Pour rendre crédible sa conversion nouvelle, sa capacité à se « réinventer », qu’il commence, par exemple, par créer un ministère de l’Industrie, rayé d’un trait de plume en 2017, en y nommant, pourquoi pas, un chef d’entreprise ayant prouvé ses capacités à défendre les intérêts français. Il a l’embarras du choix !
Qu’il mette sur pied, dans le même ordre d’idée, une task force de personnalités incontestées – économistes, dirigeants d’entreprise, politiques – pour mener une réflexion de fond sur un projet de reconquête industrielle pour notre pays, qui reste une nation de haute compétence technique et entrepreneuriale. Et pourquoi pas, à terme, le retour d’une structure pérenne – Commissariat au Plan, ou quel qu’en soit le nom – pour assister un Etat sachant dans sa fonction d’Etat stratège.
Le projet de retrouver le chemin d’une indépendance nationale « pleine et entière », de relocaliser, dans la mesure du possible et du souhaitable, nos industries perdues, doit être une ardente priorité pour une France qui s’apprête à traverser la pire des récessions de son histoire. Et puis que notre président se veut un européen exemplaire, c’est le moment où jamais, dans ces temps de crise aiguë, de proposer à nos partenaires une ambition industrielle européenne claire, centrée sur le noyau historique de l’UE, pour affirmer notre cohérence et notre volonté d’exister face aux appétits des puissances impériales américaines et chinoises, qui lorgnent sur nos fleurons et nos centres de recherche d’excellence. L’Europe est une proie désirable et vulnérable !

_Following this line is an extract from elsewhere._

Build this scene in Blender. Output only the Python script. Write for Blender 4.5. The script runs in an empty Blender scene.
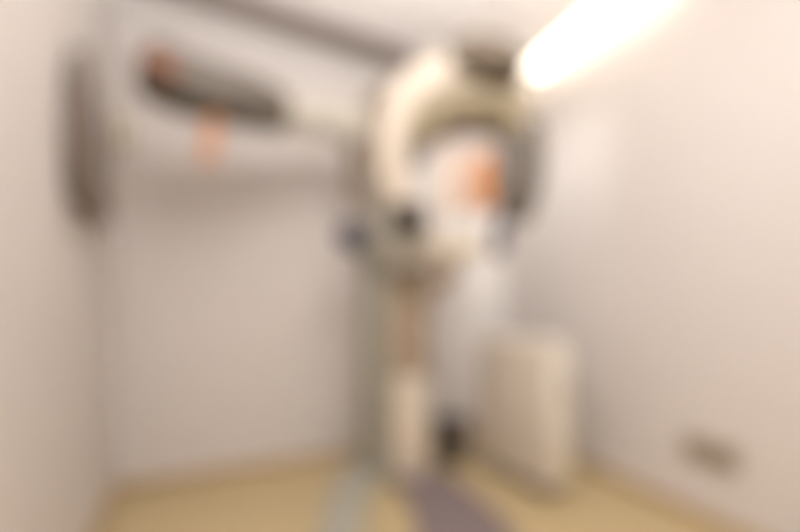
import bpy, bmesh, math, random
from mathutils import Vector, Matrix
random.seed(4)
S = bpy.context.scene
COL = S.collection
F = 369.0            # focal length in pixels of an 800x532 frame
HZ = 310.0           # horizon row
CAM = 0.919          # camera height (m)
CEIL = 2.545         # ceiling height

# ------------------------------------------------------------------ geometry helpers
def P(x, y, Y):
    """world point seen at pixel x, y at depth Y"""
    return Vector(((x - 400) / F * Y, Y, CAM + (HZ - y) / F * Y))

def smooth_pts(pts, sub=6):
    pts = [tuple(p) for p in pts]
    n = len(pts); out = []
    dim = len(pts[0])
    for i in range(n - 1):
        p0 = pts[max(i - 1, 0)]; p1 = pts[i]; p2 = pts[i + 1]; p3 = pts[min(i + 2, n - 1)]
        for k in range(sub):
            t = k / sub
            out.append(tuple(0.5 * (2 * p1[d] + (p2[d] - p0[d]) * t + (2 * p0[d] - 5 * p1[d] + 4 * p2[d] - p3[d]) * t * t
                        + (3 * p1[d] - p0[d] - 3 * p2[d] + p3[d]) * t ** 3) for d in range(dim)))
    out.append(pts[-1])
    return out

def merge(bm, tmp):
    me = bpy.data.meshes.new('tmp'); tmp.to_mesh(me); tmp.free()
    bm.from_mesh(me); bpy.data.meshes.remove(me)

def add_box(bm, c, size, rz=0.0, bevel=0.006, seg=3, rot=None):
    t = bmesh.new(); bmesh.ops.create_cube(t, size=1)
    for v in t.verts: v.co = Vector((v.co.x * size[0], v.co.y * size[1], v.co.z * size[2]))
    if bevel > 0:
        bmesh.ops.bevel(t, geom=t.edges[:], offset=min(bevel, min(size) * .49), segments=seg, profile=.5, affect='EDGES')
    R = rot if rot is not None else Matrix.Rotation(rz, 3, 'Z')
    for v in t.verts: v.co = R @ v.co + Vector(c)
    merge(bm, t)

def rings_mesh(bm, rings, cap=True):
    t = bmesh.new(); vr = [[t.verts.new(p) for p in r] for r in rings]; n = len(rings[0])
    for a, b in zip(vr[:-1], vr[1:]):
        for i in range(n):
            j = (i + 1) % n
            t.faces.new((a[i], a[j], b[j], b[i]))
    if cap:
        t.faces.new(vr[0][::-1]); t.faces.new(vr[-1])
    bmesh.ops.recalc_face_normals(t, faces=t.faces[:])
    merge(bm, t)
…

Cette renaissance industrielle exige d’admettre la nécessité d’une politique industrielle, menée avec une volonté sans faille, une cohérence audacieuse dans les décisions; seuls moyens de retrouver un niveau de confiance des Français indispensable pour surmonter l’épreuve. Un projet qui engage l’ensemble du pays dans la construction d’un avenir prospère et souverain.